▸ Aim
Extract the run of lines that starts at the top of the records below and ends at the line with "S = bpy.context.scene; COL = S.collection", keeping both ends and excluding pictures.

--- begin Data to use ---

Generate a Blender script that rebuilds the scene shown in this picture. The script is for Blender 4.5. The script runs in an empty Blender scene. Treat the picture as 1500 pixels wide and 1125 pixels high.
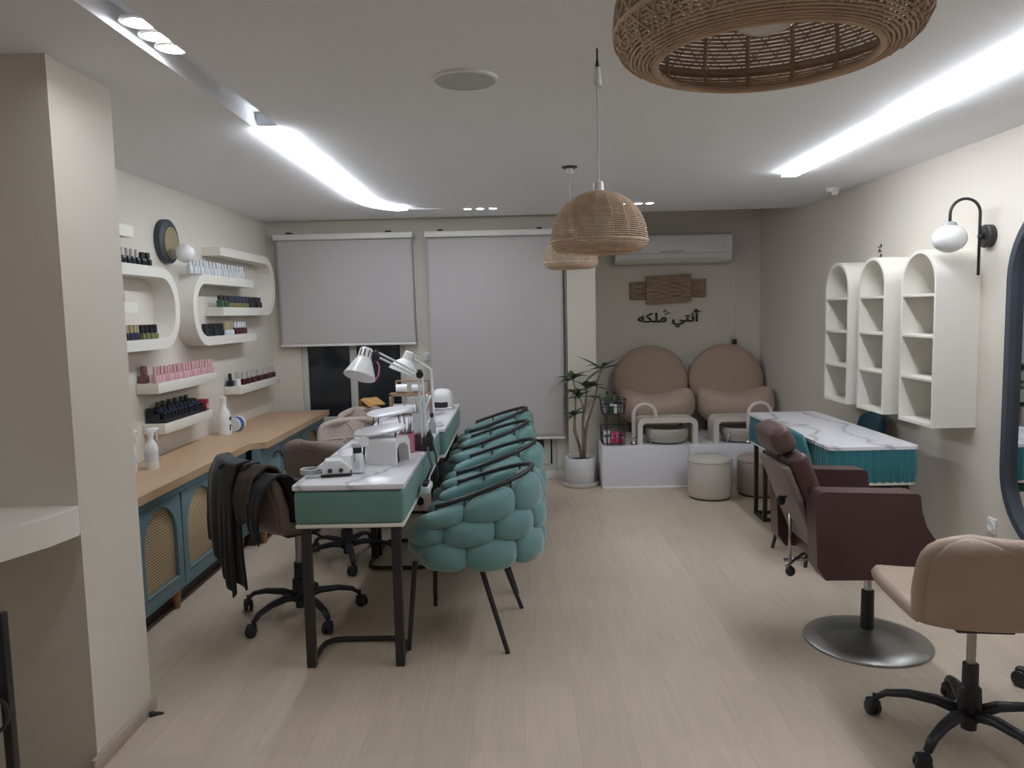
import bpy, bmesh, math, random
from mathutils import Vector, Matrix, Euler
random.seed(7)
PI = math.pi; R = math.radians; sin = math.sin; cos = math.cos
S = bpy.context.scene; COL = S.collection

# ------------------------------------------------------------------ materials
def mat(name, col, rough=.5, metal=0., var=0., scale=8., bump=0., bscale=60., spec=.5, trans=0., emit=None, es=0., coat=0., sheen=0., ior=1.45, sss=0.):
    m = bpy.data.materials.new(name); m.use_nodes = True
    nt = m.node_tree; b = nt.nodes['Principled BSDF']
    c = (*col, 1)
    b.inputs['Base Color'].default_value = c
    b.inputs['Roughness'].default_value = rough; b.inputs['Metallic'].default_value = metal
    b.inputs['Specular IOR Level'].default_value = spec; b.inputs['Transmission Weight'].default_value = trans
    b.inputs['IOR'].default_value = ior
    b.inputs['Coat Weight'].default_value = coat; b.inputs['Sheen Weight'].default_value = sheen
    if emit: b.inputs['Emission Color'].default_value = (*emit, 1); b.inputs['Emission Strength'].default_value = es
    tc = nt.nodes.new('ShaderNodeTexCoord')
    if var:
        n = nt.nodes.new('ShaderNodeTexNoise'); n.inputs['Scale'].default_value = scale; n.inputs['Detail'].default_value = 5
        nt.links.new(tc.outputs['Object'], n.inputs['Vector'])
        mx = nt.nodes.new('ShaderNodeMix'); mx.data_type = 'RGBA'
        mx.inputs[6].default_value = tuple(max(0, x*(1-var)) for x in col)+(1,)
        mx.inputs[7].default_value = tuple(min(1, x*(1+var)) for x in col)+(1,)
        nt.links.new(n.outputs['Fac'], mx.inputs[0]); nt.links.new(mx.outputs[2], b.inputs['Base Color'])
    if bump:
        n2 = nt.nodes.new('ShaderNodeTexNoise'); n2.inputs['Scale'].default_value = bscale; n2.inputs['Detail'].default_value = 4
        nt.links.new(tc.outputs['Object'], n2.inputs['Vector'])
        bp = nt.nodes.new('ShaderNodeBump'); bp.inputs['Strength'].default_value = bump; bp.inputs['Distance'].default_value = .01
        nt.links.new(n2.outputs['Fac'], bp.inputs['Height']); nt.links.new(bp.outputs['Normal'], b.inputs['Normal'])
    return m

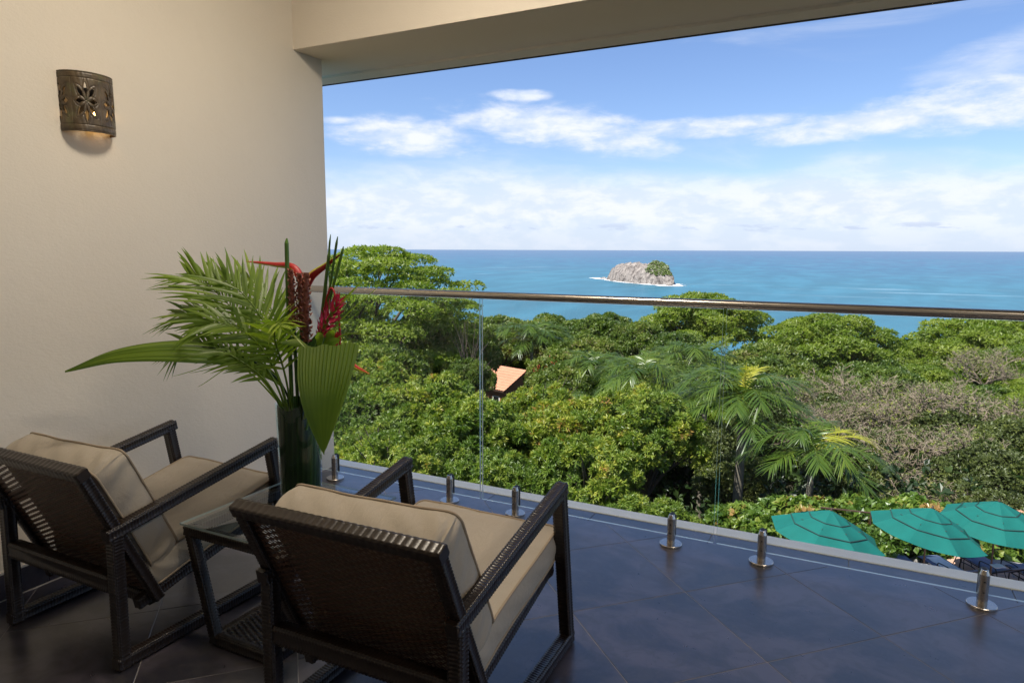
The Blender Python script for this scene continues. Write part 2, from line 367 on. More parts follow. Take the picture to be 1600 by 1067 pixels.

--- end Data to use ---

▸ Correct answer
Generate a Blender script that rebuilds the scene shown in this picture. The script is for Blender 4.5. The script runs in an empty Blender scene. Treat the picture as 1500 pixels wide and 1125 pixels high.
import bpy, bmesh, math, random
from mathutils import Vector, Matrix, Euler
random.seed(7)
PI = math.pi; R = math.radians; sin = math.sin; cos = math.cos
S = bpy.context.scene; COL = S.collection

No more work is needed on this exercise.